======== Supplied material

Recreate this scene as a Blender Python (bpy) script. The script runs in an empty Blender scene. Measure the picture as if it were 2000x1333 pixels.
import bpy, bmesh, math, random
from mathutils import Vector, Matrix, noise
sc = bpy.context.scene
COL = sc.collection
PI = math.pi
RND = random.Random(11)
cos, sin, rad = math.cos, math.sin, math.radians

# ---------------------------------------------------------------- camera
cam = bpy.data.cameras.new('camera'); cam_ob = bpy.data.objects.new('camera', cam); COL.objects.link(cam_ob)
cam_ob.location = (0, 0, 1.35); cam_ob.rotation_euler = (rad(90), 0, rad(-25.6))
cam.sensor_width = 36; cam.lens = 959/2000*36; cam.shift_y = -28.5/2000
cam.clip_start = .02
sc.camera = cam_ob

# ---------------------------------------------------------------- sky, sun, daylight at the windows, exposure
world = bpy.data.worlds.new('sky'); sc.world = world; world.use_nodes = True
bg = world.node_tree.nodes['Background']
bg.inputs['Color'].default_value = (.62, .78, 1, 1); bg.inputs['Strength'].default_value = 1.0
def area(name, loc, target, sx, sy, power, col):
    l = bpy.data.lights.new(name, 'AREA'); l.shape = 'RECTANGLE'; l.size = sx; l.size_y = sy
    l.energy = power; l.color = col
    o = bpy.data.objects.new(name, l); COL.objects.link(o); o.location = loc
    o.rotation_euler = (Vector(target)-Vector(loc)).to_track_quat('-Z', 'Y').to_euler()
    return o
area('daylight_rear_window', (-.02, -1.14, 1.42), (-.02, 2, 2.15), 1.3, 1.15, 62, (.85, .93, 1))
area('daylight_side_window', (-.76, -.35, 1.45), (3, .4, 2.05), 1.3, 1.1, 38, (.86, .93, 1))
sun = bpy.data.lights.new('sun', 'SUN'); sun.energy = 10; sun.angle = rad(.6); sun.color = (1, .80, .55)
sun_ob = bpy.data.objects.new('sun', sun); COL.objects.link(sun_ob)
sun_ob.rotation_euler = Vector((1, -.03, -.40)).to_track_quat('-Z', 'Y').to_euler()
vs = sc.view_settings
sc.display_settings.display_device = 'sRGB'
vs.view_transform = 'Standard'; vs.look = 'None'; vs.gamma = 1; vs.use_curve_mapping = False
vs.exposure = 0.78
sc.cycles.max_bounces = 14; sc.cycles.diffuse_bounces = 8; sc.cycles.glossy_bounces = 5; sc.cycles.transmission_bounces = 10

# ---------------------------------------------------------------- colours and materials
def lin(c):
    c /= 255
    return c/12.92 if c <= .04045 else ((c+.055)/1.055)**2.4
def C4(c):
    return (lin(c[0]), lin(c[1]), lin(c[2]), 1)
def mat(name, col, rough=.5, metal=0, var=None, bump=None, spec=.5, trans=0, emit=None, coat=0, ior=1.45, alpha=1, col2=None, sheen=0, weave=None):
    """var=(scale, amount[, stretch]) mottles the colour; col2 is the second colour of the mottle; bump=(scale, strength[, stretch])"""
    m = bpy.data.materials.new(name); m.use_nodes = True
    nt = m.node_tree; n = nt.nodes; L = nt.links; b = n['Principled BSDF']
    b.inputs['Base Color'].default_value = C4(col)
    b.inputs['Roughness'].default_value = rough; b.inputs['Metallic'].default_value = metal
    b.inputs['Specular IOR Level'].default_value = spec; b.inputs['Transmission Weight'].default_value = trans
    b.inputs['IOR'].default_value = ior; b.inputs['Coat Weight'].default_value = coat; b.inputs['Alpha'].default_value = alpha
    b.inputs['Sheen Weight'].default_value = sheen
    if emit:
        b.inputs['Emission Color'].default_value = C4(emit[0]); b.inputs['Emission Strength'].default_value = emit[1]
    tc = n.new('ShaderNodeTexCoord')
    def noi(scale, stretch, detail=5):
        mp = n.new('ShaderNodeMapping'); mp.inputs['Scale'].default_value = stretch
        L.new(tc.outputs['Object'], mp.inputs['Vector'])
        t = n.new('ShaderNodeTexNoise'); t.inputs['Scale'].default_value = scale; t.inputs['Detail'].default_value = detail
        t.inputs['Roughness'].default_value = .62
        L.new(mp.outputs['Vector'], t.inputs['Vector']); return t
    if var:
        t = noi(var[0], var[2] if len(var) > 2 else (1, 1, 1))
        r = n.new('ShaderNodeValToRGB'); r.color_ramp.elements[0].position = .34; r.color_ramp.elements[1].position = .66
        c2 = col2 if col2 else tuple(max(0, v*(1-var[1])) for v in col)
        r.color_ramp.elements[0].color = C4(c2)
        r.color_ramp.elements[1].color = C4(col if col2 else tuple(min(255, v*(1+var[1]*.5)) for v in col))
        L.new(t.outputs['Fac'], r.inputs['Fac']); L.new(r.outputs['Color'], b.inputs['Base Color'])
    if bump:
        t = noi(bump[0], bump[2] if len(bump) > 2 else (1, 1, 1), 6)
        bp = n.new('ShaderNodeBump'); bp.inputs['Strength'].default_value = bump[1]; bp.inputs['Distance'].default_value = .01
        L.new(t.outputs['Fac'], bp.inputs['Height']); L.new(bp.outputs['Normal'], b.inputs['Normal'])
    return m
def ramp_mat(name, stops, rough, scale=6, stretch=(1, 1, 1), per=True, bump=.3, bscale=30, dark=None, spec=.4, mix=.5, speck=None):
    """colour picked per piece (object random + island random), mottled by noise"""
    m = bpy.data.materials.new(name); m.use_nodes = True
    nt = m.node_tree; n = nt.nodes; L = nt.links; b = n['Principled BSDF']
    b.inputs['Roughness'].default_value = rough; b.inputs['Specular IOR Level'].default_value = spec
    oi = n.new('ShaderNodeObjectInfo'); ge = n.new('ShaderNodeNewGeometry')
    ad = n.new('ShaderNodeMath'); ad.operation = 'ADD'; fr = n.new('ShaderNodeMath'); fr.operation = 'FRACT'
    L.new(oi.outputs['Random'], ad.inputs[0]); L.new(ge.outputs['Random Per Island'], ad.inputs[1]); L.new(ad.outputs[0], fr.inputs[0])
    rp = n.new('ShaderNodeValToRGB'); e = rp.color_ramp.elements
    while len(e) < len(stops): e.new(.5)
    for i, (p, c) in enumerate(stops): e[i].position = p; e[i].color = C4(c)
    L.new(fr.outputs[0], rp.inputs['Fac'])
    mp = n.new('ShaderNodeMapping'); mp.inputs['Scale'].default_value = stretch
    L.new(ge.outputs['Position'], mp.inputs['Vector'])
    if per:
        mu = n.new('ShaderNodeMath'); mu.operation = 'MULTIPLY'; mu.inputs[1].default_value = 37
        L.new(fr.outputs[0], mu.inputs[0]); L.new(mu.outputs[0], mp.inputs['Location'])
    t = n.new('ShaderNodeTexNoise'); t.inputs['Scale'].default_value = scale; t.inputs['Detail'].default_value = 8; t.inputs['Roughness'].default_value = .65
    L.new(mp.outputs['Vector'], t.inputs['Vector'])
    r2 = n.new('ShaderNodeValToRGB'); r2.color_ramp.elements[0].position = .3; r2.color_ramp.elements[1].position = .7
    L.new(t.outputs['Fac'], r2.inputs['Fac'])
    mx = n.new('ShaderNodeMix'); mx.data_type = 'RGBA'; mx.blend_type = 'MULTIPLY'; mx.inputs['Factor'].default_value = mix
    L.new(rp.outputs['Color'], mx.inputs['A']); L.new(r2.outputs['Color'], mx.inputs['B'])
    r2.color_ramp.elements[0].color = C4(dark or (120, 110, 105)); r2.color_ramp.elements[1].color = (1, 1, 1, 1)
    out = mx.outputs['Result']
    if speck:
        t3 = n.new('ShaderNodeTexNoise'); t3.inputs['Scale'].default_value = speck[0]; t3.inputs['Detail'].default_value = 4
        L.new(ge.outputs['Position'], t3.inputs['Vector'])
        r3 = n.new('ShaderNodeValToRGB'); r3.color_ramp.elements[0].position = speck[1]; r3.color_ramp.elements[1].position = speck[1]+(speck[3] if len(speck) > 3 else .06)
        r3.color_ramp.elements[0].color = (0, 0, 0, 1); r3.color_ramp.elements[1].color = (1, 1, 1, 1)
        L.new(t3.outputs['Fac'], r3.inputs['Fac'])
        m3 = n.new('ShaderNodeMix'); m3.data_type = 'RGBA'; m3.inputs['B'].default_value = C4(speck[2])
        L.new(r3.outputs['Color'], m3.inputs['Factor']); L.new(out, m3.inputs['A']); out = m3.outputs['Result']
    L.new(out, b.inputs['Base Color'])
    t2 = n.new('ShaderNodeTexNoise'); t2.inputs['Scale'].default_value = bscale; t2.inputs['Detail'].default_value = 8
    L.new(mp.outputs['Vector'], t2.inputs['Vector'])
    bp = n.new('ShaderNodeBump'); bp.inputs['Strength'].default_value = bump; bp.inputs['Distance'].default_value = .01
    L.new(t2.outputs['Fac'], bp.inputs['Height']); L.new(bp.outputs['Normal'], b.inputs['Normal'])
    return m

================

_What is required:_
Starting at the first line of the data above, please restate word for word every line up to and including the one that holds "cos, sin, rad", and add nothing else.

_Response:_
Recreate this scene as a Blender Python (bpy) script. The script runs in an empty Blender scene. Measure the picture as if it were 2000x1333 pixels.
import bpy, bmesh, math, random
from mathutils import Vector, Matrix, noise
sc = bpy.context.scene
COL = sc.collection
PI = math.pi
RND = random.Random(11)
cos, sin, rad = math.cos, math.sin, math.radians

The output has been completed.